Following his weevilling for the Speaker’s job over many years, it is generally thought that only three Tories actually voted for him. The rest of his support came from Labour.
Between 2002 and 2007, he claimed more expenses than any other MP (save for a brief lapse in 2003, when he only struggled in third). In 2008–2009, after an Information Tribunal granted permission for MPs’ expenses to be published, he suffered an inexplicable loss of form and came in 631st out of 645.
But class will out. Within weeks of his election to office, he was up to his old tricks and troubling – or rather, not – the stewards, because touts reported a triumphant return to mid-season form, with £45,581 claimed for new televisions, DVD players and the like at his flat in the Palace of Westminster.
He was a home-flipper. He had once been a hang-’em-high, send-’em-back-where-they-came-from member of the Monday Club. Norman Tebbit thought him too right wing.
A man for all seasons then, but not, I thought, the unimpeachable, inspiring, model – well, anything – that Buckingham deserved.
It is the supposed convention that the Speaker, in that he is a de facto Independent, is not opposed at elections. Bercow, however, had played one party off against the other and had lobbied and intrigued for his appointment like a Big Brother contestant (like his delightful, lofty, Labour wife who was subjected to real democracy on the show and therefore kicked out at the first opportunity). He had, to my mind, forfeited his immunity.
He was unopposed by the three principal parties. Given, then, that his Conservative bona fides were generally considered dubious, it was not just anti-federalists but also true conservatives who were to be left without a voice in this poll.
I could certainly not fight such a campaign whilst running the entire party in Britain and the party and group in Brussels, so it was with a sigh of relief that I resigned the leadership.

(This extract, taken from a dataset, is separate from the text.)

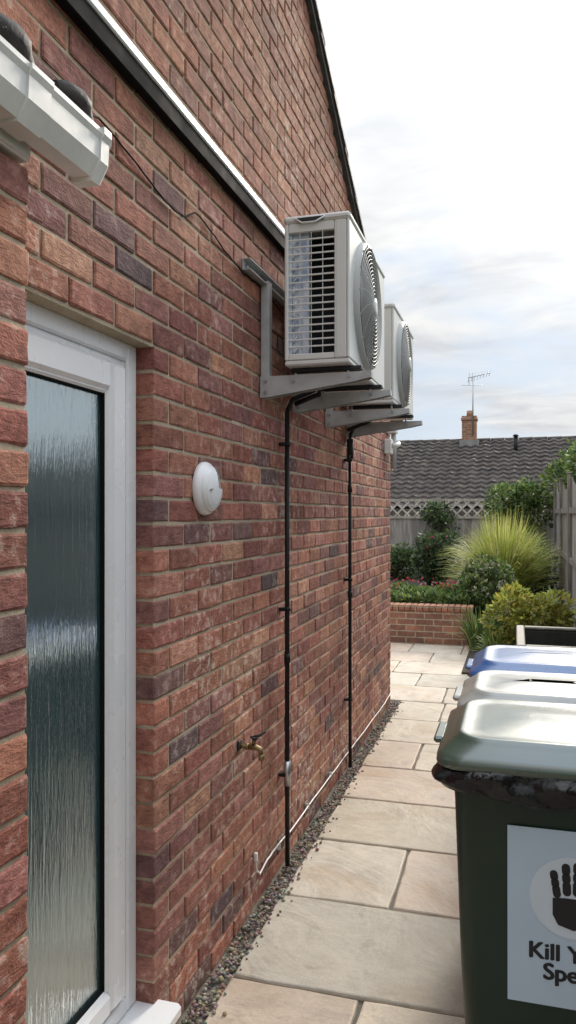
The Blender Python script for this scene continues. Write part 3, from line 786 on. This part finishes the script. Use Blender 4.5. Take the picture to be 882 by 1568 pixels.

This was not a straightforward procedure. I intended to make the announcement at Conference in Southport and told only a few trusted people of my intention. Nonetheless, the papers got hold of it. By the time I announced it on the Conference stage it was already well-known. Lord Pearson made it still harder by declaring it a disaster and demanding a show of hands from those who wanted me to stay on.
All very flattering but I was, for once in my life, exhausted. No other party leader has had to perform such a dual role. There just were not enough hours in a day to deal with the media, admin and relations with the membership in Britain and with meetings, speeches, discipline, protocol and strategy in the Parliament.

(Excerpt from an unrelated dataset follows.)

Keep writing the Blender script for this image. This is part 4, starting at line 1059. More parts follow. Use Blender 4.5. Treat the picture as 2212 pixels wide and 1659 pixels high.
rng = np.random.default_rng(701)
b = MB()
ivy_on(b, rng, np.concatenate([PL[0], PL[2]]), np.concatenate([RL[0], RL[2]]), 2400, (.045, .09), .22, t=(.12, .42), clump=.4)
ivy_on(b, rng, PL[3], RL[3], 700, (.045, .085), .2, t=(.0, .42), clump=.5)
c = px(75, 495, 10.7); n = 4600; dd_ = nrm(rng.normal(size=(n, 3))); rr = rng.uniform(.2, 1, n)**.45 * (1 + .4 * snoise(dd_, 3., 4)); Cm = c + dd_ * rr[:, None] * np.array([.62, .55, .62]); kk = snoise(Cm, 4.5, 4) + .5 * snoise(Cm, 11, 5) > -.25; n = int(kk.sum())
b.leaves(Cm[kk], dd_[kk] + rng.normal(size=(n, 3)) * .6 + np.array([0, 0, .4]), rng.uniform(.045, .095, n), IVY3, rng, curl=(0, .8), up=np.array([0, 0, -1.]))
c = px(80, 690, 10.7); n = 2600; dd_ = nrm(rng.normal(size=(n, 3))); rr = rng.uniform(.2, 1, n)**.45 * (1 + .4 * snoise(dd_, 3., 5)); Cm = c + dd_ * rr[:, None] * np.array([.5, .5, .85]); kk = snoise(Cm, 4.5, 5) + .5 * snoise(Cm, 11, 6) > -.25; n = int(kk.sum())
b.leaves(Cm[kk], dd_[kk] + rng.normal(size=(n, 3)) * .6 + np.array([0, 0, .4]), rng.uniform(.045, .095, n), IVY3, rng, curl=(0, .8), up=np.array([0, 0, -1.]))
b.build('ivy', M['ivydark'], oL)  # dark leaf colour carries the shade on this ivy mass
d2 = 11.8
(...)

I also wanted, for once, to get out at the top.
When I had taken on the leadership, polls showed us at less than 1 per cent in general election voting intentions. Now we had just come second in a national election. All those who loved me had doubted my ability to play the sober, responsible leader, but, like a natural stroke-player settling down to construct an innings, I had contained my natural impatience and done the job. I was proud of that.
As a trader it is all too rare that you have the chance to get out of a commitment before it starts to decline. Here was my chance.

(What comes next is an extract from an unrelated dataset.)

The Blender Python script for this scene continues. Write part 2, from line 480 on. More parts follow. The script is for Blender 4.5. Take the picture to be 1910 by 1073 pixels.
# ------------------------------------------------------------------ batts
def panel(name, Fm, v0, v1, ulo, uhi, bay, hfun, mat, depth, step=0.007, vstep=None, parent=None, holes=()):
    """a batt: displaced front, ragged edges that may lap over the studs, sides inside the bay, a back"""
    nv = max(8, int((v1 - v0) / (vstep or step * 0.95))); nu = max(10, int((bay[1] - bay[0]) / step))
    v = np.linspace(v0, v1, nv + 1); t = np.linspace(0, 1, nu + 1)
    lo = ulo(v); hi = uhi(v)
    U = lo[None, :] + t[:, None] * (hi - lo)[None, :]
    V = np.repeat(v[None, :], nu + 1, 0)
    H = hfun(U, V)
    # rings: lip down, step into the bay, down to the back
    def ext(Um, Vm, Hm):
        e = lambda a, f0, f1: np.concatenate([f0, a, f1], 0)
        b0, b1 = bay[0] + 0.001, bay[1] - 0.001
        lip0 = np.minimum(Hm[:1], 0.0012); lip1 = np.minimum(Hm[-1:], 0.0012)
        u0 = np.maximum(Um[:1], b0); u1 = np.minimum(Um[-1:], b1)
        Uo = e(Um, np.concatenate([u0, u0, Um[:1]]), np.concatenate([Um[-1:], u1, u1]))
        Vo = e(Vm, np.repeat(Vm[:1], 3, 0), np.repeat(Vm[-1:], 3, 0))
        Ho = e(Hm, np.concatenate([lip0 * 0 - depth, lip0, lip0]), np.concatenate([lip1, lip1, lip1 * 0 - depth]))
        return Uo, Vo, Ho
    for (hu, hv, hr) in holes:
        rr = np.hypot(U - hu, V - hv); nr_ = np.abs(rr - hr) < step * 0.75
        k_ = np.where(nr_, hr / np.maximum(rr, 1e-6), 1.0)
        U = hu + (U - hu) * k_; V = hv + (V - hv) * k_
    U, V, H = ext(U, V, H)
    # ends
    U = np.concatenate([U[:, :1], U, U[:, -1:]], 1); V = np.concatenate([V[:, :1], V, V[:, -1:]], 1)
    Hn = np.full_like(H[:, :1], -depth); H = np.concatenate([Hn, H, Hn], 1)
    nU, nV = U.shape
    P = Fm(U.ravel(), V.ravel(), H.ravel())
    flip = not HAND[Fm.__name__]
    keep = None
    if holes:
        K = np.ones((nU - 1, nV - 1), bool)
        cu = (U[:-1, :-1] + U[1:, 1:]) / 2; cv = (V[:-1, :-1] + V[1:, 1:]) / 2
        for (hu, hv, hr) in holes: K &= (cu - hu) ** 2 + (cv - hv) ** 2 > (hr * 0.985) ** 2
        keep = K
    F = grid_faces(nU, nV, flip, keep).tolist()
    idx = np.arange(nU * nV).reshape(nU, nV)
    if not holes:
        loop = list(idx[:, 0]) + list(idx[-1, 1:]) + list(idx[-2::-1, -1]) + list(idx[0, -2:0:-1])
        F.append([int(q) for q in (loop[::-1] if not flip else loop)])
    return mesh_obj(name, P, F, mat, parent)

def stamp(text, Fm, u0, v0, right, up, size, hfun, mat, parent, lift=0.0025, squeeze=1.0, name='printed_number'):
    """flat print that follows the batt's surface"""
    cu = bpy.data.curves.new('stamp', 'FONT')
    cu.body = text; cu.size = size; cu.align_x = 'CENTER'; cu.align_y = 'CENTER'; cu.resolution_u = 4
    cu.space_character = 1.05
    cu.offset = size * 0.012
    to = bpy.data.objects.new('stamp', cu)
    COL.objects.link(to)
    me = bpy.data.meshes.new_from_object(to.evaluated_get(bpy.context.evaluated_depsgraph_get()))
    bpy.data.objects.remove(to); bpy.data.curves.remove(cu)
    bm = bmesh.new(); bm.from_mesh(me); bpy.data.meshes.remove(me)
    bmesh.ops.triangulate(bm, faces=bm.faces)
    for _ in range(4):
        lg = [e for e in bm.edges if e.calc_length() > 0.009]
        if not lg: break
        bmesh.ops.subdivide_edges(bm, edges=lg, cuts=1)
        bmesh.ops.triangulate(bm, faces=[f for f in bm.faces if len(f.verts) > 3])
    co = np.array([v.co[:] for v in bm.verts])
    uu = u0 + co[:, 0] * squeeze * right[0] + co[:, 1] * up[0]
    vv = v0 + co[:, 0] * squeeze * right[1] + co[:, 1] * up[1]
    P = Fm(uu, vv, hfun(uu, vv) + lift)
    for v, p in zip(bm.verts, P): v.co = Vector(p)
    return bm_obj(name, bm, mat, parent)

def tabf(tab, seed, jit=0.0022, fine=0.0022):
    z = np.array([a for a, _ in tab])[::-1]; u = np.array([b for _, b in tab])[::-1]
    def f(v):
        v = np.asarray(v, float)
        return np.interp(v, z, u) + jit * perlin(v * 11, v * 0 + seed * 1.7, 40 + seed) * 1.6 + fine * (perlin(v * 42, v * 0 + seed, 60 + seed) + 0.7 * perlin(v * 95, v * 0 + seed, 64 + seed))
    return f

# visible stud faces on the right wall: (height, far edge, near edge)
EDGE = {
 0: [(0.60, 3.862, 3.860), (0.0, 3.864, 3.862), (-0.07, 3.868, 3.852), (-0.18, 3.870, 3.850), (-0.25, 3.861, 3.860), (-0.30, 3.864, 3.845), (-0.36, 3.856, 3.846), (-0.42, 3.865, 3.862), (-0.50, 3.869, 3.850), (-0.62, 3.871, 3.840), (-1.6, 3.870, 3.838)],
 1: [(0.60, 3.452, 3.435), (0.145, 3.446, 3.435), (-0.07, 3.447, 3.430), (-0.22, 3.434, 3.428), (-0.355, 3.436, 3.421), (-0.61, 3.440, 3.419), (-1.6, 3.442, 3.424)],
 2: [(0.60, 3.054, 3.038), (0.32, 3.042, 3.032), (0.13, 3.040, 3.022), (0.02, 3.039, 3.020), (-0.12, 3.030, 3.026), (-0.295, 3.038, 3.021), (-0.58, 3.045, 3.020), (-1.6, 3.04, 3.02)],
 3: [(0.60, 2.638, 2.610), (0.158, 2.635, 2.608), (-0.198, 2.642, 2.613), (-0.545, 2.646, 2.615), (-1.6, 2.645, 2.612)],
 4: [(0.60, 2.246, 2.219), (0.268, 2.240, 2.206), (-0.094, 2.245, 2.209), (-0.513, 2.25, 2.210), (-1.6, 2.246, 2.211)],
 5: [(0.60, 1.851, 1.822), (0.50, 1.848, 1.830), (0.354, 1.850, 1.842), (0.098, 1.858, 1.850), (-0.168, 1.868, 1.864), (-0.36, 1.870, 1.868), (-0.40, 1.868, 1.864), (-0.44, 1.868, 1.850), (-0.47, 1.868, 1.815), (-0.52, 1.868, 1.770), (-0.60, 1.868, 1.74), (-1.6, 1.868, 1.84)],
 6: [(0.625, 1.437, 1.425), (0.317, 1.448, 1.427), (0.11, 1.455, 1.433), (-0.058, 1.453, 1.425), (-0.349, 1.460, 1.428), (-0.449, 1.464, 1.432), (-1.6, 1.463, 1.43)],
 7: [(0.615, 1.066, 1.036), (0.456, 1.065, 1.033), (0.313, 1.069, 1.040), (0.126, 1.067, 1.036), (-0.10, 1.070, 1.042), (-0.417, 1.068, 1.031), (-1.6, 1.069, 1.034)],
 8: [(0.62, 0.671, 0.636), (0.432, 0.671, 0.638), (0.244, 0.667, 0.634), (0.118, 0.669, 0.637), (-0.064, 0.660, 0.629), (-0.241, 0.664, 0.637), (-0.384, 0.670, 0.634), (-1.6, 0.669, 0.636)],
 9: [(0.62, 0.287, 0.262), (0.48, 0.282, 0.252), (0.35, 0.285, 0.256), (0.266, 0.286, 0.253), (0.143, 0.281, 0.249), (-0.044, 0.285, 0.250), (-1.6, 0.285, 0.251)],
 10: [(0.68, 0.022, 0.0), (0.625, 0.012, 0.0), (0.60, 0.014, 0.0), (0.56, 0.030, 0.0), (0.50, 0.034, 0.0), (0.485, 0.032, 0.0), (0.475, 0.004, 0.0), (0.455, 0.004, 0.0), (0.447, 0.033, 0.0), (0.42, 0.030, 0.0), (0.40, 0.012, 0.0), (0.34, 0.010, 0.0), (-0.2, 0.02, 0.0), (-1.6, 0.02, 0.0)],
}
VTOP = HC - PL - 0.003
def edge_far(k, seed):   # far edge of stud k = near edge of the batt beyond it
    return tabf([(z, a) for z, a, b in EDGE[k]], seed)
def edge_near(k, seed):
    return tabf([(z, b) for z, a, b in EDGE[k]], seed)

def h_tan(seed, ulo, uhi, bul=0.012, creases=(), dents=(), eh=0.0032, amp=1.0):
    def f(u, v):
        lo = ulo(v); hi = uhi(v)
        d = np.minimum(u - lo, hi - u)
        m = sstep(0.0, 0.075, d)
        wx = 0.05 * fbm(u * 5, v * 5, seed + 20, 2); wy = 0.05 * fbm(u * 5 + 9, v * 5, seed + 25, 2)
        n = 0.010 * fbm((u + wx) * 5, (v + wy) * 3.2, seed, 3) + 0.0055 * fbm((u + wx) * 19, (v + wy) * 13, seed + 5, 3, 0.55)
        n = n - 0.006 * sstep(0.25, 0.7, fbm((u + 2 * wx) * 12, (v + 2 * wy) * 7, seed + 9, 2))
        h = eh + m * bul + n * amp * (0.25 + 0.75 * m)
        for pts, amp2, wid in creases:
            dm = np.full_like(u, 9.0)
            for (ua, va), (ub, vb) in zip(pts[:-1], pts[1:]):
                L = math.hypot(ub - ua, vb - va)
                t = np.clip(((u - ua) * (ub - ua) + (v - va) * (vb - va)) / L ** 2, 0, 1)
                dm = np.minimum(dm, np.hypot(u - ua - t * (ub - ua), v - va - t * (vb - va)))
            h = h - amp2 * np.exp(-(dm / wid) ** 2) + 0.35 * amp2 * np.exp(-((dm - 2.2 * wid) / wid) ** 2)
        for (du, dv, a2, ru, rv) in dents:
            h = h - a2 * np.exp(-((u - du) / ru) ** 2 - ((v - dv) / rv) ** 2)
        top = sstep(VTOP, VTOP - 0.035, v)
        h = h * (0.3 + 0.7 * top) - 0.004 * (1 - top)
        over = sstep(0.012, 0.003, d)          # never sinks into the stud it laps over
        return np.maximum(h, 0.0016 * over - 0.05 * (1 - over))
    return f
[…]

There was a leadership election. My colleagues in the EU Parliament – UKIP veterans all: Mik
e Nattrass, Nikki Sinclaire and Gerard Batten – stood. So did Malcolm, Lord Pearson of Rannoch.
And I, of course, found it impossible to remain neutral.
On the BBC’s Daily Politics show I gave my honest view, to whit:
If Lord Pearson gets that job and I’m leading the party in the European Parliament, then I would argue that UKIP is stronger and will be for several years to come. If it’s not Lord Pearson, things will be tricky. But I think it will be Lord Pearson. He is head and shoulders above the others.
Not tactful perhaps, but yes, I was concerned for the growing party’s future as I passed it into new hands, and I was deeply concerned lest it should be tainted by special interests.
Any political party attracts all sorts of people for all sorts of reasons. Labour has loads of chippy, snarling members who harbour resentments and just want to do down the privileged, loads of arrested-development student Marxians who got laid in their gurdledum days and have never moved on, a vast number of pesto-and-Prosecco ‘working-class’ Islingtonians and their ilk who claim to be spiritually working-class and many who vote as they go to Church at Christmas, because their parents did and it’s sort of consoling.
The Tories have their religious and tribal adherents too, together with estate-agents, racists, social aspirants, Archers fans and the many Mail readers who know where they stand about absolutely everything unconventional.
And the Lib Dems? God knows. Chapel, of course, and nice people who cannot bear to be seen in the staff common room to vote for either of the other two, just as they don’t quite like to wear suits or strip off, espouse their own generation’s music, or their children’s, and wouldn’t like to be thought to have firm opinions on anything much except cardigans, Birkenstocks with socks and all-embracing niceness.